____ EXERCISE DATA
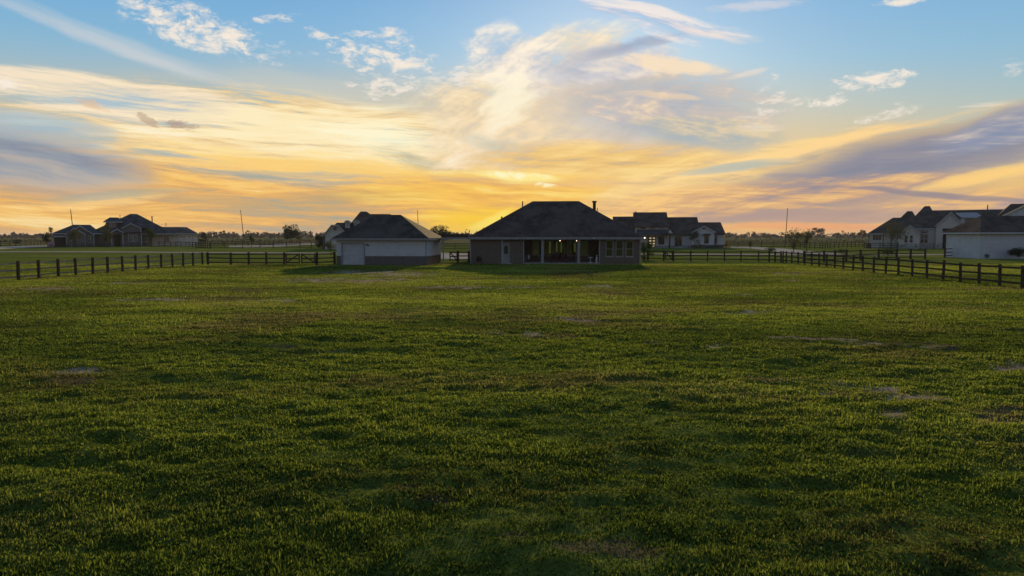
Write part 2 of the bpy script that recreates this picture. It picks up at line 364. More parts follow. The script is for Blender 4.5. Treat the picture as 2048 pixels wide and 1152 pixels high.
# ------------------------------------------------------------------ object helpers
def tag(o, label=None, cat=None, group=None, kind=None):
    if label: o['label'] = label
    if cat: o['category'] = cat
    if group: o['group'] = group
    if kind: o['kind'] = kind
    return o
def empty(name, loc, rz=0.0, label=None, cat=None, group=None):
    o = bpy.data.objects.new(name, None); COL.objects.link(o); o.location = loc; o.rotation_euler = (0, 0, rz)
    o.empty_display_size = .5
    return tag(o, label, cat, group)
class MB:
    def __init__(s): s.v = []; s.f = []; s.tone = []
    def add(s, vs, fs, tone=None):
        n = len(s.v); s.v += [tuple(p) for p in vs]; s.f += [tuple(i + n for i in f) for f in fs]
        if tone is not None: s.tone += [tone] * len(vs)
        return s
    def box(s, x0, x1, y0, y1, z0, z1):
        return s.add([(x0, y0, z0), (x1, y0, z0), (x1, y1, z0), (x0, y1, z0), (x0, y0, z1), (x1, y0, z1), (x1, y1, z1), (x0, y1, z1)],
                     [(0, 3, 2, 1), (4, 5, 6, 7), (0, 1, 5, 4), (1, 2, 6, 5), (2, 3, 7, 6), (3, 0, 4, 7)])
    def prism(s, pts, y0, y1):          # outline in x,z pushed along y
        n = len(pts)
        return s.add([(x, y0, z) for x, z in pts] + [(x, y1, z) for x, z in pts],
                     [tuple(range(n)), tuple(range(2 * n - 1, n - 1, -1))] + [(i, (i + 1) % n + 0, (i + 1) % n + n, i + n)[::-1] for i in range(n)])
    def tube(s, a, b, r0, r1=None, n=8, caps=True):
        r1 = r0 if r1 is None else r1; a = Vector(a); b = Vector(b); d = (b - a).normalized()
        u = d.orthogonal().normalized(); w = d.cross(u)
        vs = [a + (u * math.cos(t) + w * math.sin(t)) * r0 for t in [2 * math.pi * i / n for i in range(n)]]
        vs += [b + (u * math.cos(t) + w * math.sin(t)) * r1 for t in [2 * math.pi * i / n for i in range(n)]]
        fs = [(i, (i + 1) % n, (i + 1) % n + n, i + n) for i in range(n)]
        if caps: fs += [tuple(range(n - 1, -1, -1)), tuple(range(n, 2 * n))]
        return s.add(vs, fs)
    def bar(s, a, b, w, h):             # beam of section w x h between two points
        a = Vector(a); b = Vector(b); d = (b - a).normalized(); up = Vector((0, 0, 1))
        if abs(d.z) > .95: up = Vector((0, 1, 0))
        u = d.cross(up).normalized() * (w / 2); v = u.cross(d).normalized() * (h / 2)
        vs = [a - u - v, a + u - v, a + u + v, a - u + v, b - u - v, b + u - v, b + u + v, b - u + v]
        return s.add(vs, [(0, 1, 2, 3), (7, 6, 5, 4), (0, 4, 5, 1), (1, 5, 6, 2), (2, 6, 7, 3), (3, 7, 4, 0)])
    def lathe(s, c, prof, n=14):        # prof: (r, z) from bottom to top
        vs = []
        for r, z in prof: vs += [(c[0] + r * math.cos(2 * math.pi * i / n), c[1] + r * math.sin(2 * math.pi * i / n), c[2] + z) for i in range(n)]
        fs = []
        for j in range(len(prof) - 1):
            fs += [(j * n + i, j * n + (i + 1) % n, (j + 1) * n + (i + 1) % n, (j + 1) * n + i) for i in range(n)]
        fs += [tuple(range(n - 1, -1, -1)), tuple((len(prof) - 1) * n + i for i in range(n))]
        return s.add(vs, fs)
    def hip(s, x0, x1, y0, y1, ze, ra, rb, t=.2):   # hipped roof: eave rectangle, ridge from ra to rb (x, y, z), eave thickness t
        b = [(x0, y0, ze - t), (x1, y0, ze - t), (x1, y1, ze - t), (x0, y1, ze - t)]
        e = [(x0, y0, ze), (x1, y0, ze), (x1, y1, ze), (x0, y1, ze)]
        vs = b + e + [ra, rb]
        fs = [(3, 2, 1, 0), (0, 1, 5, 4), (1, 2, 6, 5), (2, 3, 7, 6), (3, 0, 4, 7)]
        if abs(ra[0] - rb[0]) >= abs(ra[1] - rb[1]):
            if (Vector(ra) - Vector(rb)).length < .01: vs.pop(); fs += [(4, 5, 8), (5, 6, 8), (6, 7, 8), (7, 4, 8)]
            else: fs += [(4, 5, 9, 8), (5, 6, 9), (6, 7, 8, 9), (7, 4, 8)]
        else: fs += [(4, 5, 8), (5, 6, 9, 8), (6, 7, 9), (7, 4, 8, 9)]
        return s.add(vs, fs)
    def gable_f(s, x0, x1, y0, y1, ze, xr, zr, t=.18):    # gable facing the viewer: two sloping slabs, ridge along y
        for (a, b) in ((x0, xr), (xr, x1)):
            za, zb = (ze, zr) if a == x0 else (zr, ze)
            s.prism([(a, za - t), (b, zb - t), (b, zb), (a, za)], y0, y1)
        return s
    def gable_s(s, x0, x1, y0, y1, ze, yr, zr, t=.18, zb=None):    # ridge along x, solid below the slopes down to the eave line
        zb = ze if zb is None else zb
        vs = [(x0, y0, ze - t), (x0, y0, ze), (x0, yr, zr), (x0, y1, zb), (x0, y1, zb - t)]
        vs += [(x1,) + v[1:] for v in vs]
        return s.add(vs, [(4, 3, 2, 1, 0), (5, 6, 7, 8, 9), (0, 1, 6, 5), (1, 2, 7, 6), (2, 3, 8, 7), (3, 4, 9, 8), (4, 0, 5, 9)])
    def wall(s, x0, x1, z0, z1, y0, y1, holes):           # wall along x with openings (hx0, hx1, hz0, hz1)
        xs = sorted({x0, x1, *[h[0] for h in holes], *[h[1] for h in holes]})
        for a, b in zip(xs, xs[1:]):
            z = z0
            for h in sorted([h for h in holes if h[0] <= a + 1e-6 and h[1] >= b - 1e-6], key=lambda q: q[2]):
                if h[2] > z + 1e-4: s.box(a, b, y0, y1, z, h[2])
                z = h[3]
            if z < z1 - 1e-4: s.box(a, b, y0, y1, z, z1)
        return s
    def build(s, name, material, parent=None, label=None, smooth=False):
        me = bpy.data.meshes.new(name); me.from_pydata(s.v, [], s.f)
        if s.tone and len(s.tone) == len(s.v):
            me.attributes.new('tone', 'FLOAT', 'POINT').data.foreach_set('value', s.tone)
        me.materials.append(MATS[material]); me.update()
        if smooth:
            for p in me.polygons: p.use_smooth = True
        o = bpy.data.objects.new(name, me); COL.objects.link(o)
        if parent: o.parent = parent
        if label: o['label'] = label
        return o
def dup(o, parent=None):
    c = o.copy(); COL.objects.link(c); c.parent = parent
    for ch in list(o.children): dup(ch, c)
    return c
def window(house, x0, x1, z0, z1, y, cols=1, rows=1, frame='trim_white', fw=.07, glass='glass_dark', face=-1, mw=.04):
    """a window in a wall that faces the viewer: frame and bars, and its pane as a sub-part"""
    m = MB(); a, b = (y - .05, y + .01) if face < 0 else (y - .01, y + .05)
    m.box(x0, x0 + fw, a, b, z0, z1).box(x1 - fw, x1, a, b, z0, z1)
    m.box(x0 + fw, x1 - fw, a, b, z0, z0 + fw).box(x0 + fw, x1 - fw, a, b, z1 - fw, z1)
    ia, ib = a + .012, b - .012
    for i in range(1, cols):
        x = x0 + (x1 - x0) * i / cols; m.box(x - mw / 2, x + mw / 2, ia, ib, z0 + fw, z1 - fw)
    for j in range(1, rows):
        z = z0 + (z1 - z0) * j / rows; m.box(x0 + fw, x1 - fw, ia + .004, ib - .004, z - mw / 2, z + mw / 2)
    w = m.build('window', frame, house)
    MB().box(x0 + fw * .5, x1 - fw * .5, a + .024, b - .02, z0 + fw * .5, z1 - fw * .5).build('pane', glass, w)
    return w
def pipe(house, x, y, z0, z1, r=.06, cap=False, name='vent_pipe'):
    m = MB().tube((x, y, z0), (x, y, z1), r, r, 8)
    if cap: m.tube((x, y, z1 + .01), (x, y, z1 + .22), r * 1.7, r * 1.7, 8)
    return m.build(name, 'metal_pipe', house)

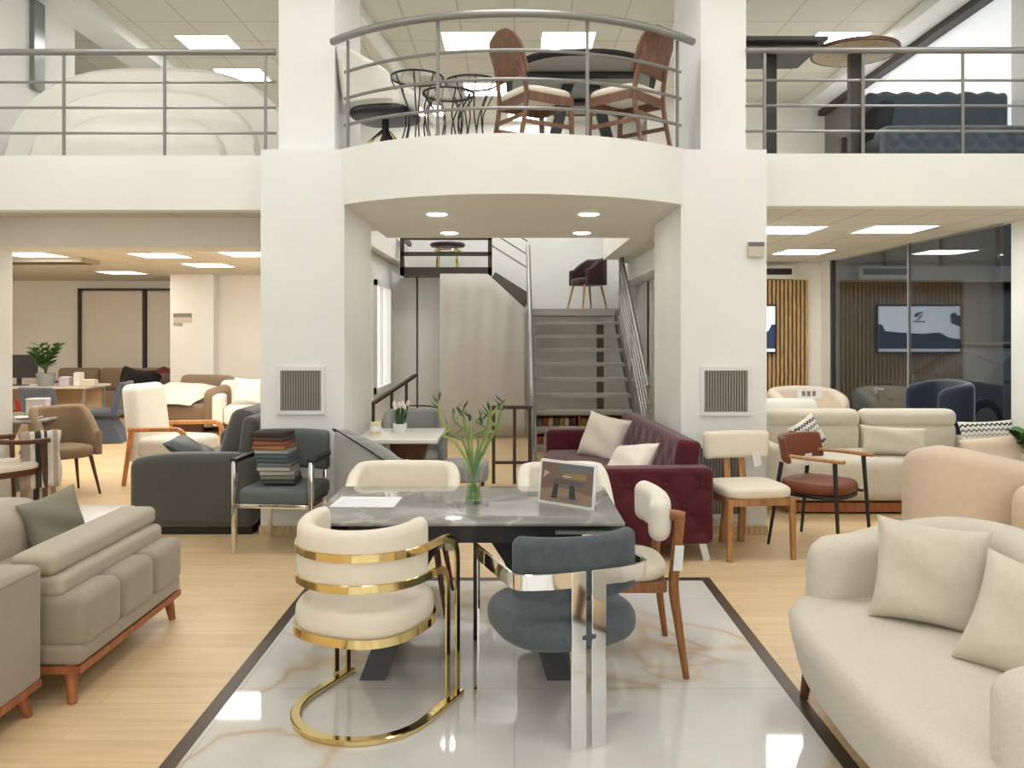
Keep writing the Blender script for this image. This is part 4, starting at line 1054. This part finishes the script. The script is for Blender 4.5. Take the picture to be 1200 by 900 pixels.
# car outside the glass
t = thing('parked_car', 'dark grey car parked on the street outside the glass', 'car', (8.1,13.3,-.05), 12)
M['carpaint'] = mat('dark_car_paint', lin(120,124,126), .25, .6, coat=.5)
def carbody():
    bm = NB(); st_ = [(-2.1,.45,.62,.55),(-2.0,.3,.80,.75),(-1.3,.25,.92,.85),(-.6,.25,.95,.88),(.6,.25,.95,.88),(1.5,.25,.92,.86),(2.0,.3,.86,.78),(2.12,.45,.7,.6)]
    rings = []
    for x,z0,z1,w_ in st_:
        rings.append([V((x,-w_*.95,z0)),V((x,-w_,(z0+z1)/2)),V((x,-w_*.92,z1)),V((x,w_*.92,z1)),V((x,w_,(z0+z1)/2)),V((x,w_*.95,z0))])
    return loft(bm, rings)
obj('body', carbody(), M['carpaint'], t)
bm = NB(); rings = []
for x,z1,w_ in ((-1.25,.93,.80),(-.55,1.38,.66),(.2,1.46,.66),(1.0,1.40,.64),(1.75,.95,.74)):
    rings.append([V((x,-.82,.90)),V((x,-w_,z1)),V((x,w_,z1)),V((x,.82,.90))])
obj('cabin', loft(bm, rings), mat('car_glass', (.05,.06,.07), .05, 0, coat=.6), t)
obj('roof', RB((.25,0,1.44),(1.5,1.3,.07),.03,2,3), M['carpaint'], t)
for x in (-1.35,1.35):
    for s in (-1,1):
        wh = obj('wheel', lathe(NB(), [(.0001,-.1),(.25,-.1),(.32,-.08),(.32,.08),(.25,.1),(.0001,.1)], n=24, M=Matrix.Translation((x,s*.82,.32))@Matrix.Rotation(PI/2,4,'X')), M['blackplastic'], t)
        obj('hubcap', lathe(NB(), [(.0001,-.012),(.19,-.012),(.2,.0),(.0001,.012)], n=20, M=Matrix.Translation((x,s*.925,.32))@Matrix.Rotation(PI/2,4,'X')), M['steel'], wh)
for s in (-1,1): obj('headlight', RB((-2.0,s*.58,.66),(.12,.3,.12),.03,1,2), mat('headlight_glass', (.7,.7,.7), .1) if s<0 else bpy.data.materials['headlight_glass'], t)
# ================================================================== alcove
t = thing('bistro_table', 'small white-topped table with dark wooden cone base beside the left column', 'table', (-.93,6.78,0))
obj('table_top', RB((0,0,.735),(.66,.76,.035),.008,1,2), mat('white_table_top', lin(226,224,216), .25), t)
obj('pedestal', loft(NB(), [[V((x*k_+.08*o_,y*k_,z)) for x,y in ((-1,-1),(1,-1),(1,1),(-1,1))] for k_,o_,z in ((.25,0,0),(.25,0,.03),(.09,.2,.30),(.16,1,.715))]), M['darkwood'], t, False)
g0 = tub('grey_tub_chair', 'soft grey padded chair with dark piping at the left side of the white table', (-1.02,6.05,0), 115, M['greytub'], M['darkwood'], .60, .58, .86, .47, .68)
a_, b_ = .26, .25
pp = [(-.30,-.19,.66),(-.305,0,.68),(-.29,.14,.77),(-.21,.27,.86),(0,.292,.88),(.21,.27,.86),(.29,.14,.77),(.305,0,.68),(.30,-.19,.66)]
obj('piping', TB(cr(pp,5), .007, 6), mat('dark_piping', lin(58,60,62), .7), g0)
dup(g0, (-.93,7.62,0), 8, 'soft grey padded chair on the far side of the white table')
t = thing('grey_stool', 'low pale grey upholstered bench end right of the white table', 'stool', (-.42,6.95,0))
obj('seat', RS(outline(.20,.20,4), .34, .50, .04, .01), M['greytub'], t)
for sx in (-1,1):
    for sy in (-1,1): obj('leg', LEG((sx*.14,sy*.14,.35),(sx*.16,sy*.16,0),.016,.011), M['darkwood'], t)
t = thing('candle_jar', 'small cream candle jar on the white table', 'candle', (-1.14,6.72,.7525))
obj('jar', LA([(.0001,0),(.045,0),(.048,.10),(.042,.10),(.0001,.095)]), mat('candle_cream', lin(232,214,170), .4), t)
obj('label_band', LA([(.049,.03),(.0495,.03),(.0495,.07),(.049,.07)]), M['paper'], t)
t = thing('potted_tulips', 'white tulips with green leaves in a white pot on the white table', 'plant', (-.96,6.85,.7525))
obj('pot', LA([(.0001,0),(.05,0),(.062,.075),(.056,.075),(.0001,.065)]), M['trimwhite'], t)
for i in range(9):
    a = i*2.4; r_ = .012+.004*i; tip = V((math.cos(a)*r_*1.6, math.sin(a)*r_*1.6, .19+.03*random.random()))
    obj('stem', TB([(math.cos(a)*r_*.6,math.sin(a)*r_*.6,.06), tip], .006, 6), M['leafg'], t)
    obj('leaf', loft(NB(), leafblade((math.cos(a)*r_,math.sin(a)*r_,.06), (math.cos(a)*.02,math.sin(a)*.02,.13), .014, droop=0)), M['leafg'], t)
    obj('flower', lathe(NB(), [(.0001,0),(.014,.01),(.016,.03),(.008,.05),(.0001,.052)], tip, 10), M['offwhite'], t)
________
## WHAT THE EXERCISE ASKS
Give only the count of lines in the data that include the string "pixels".

## ANSWER TO THE EXERCISE
2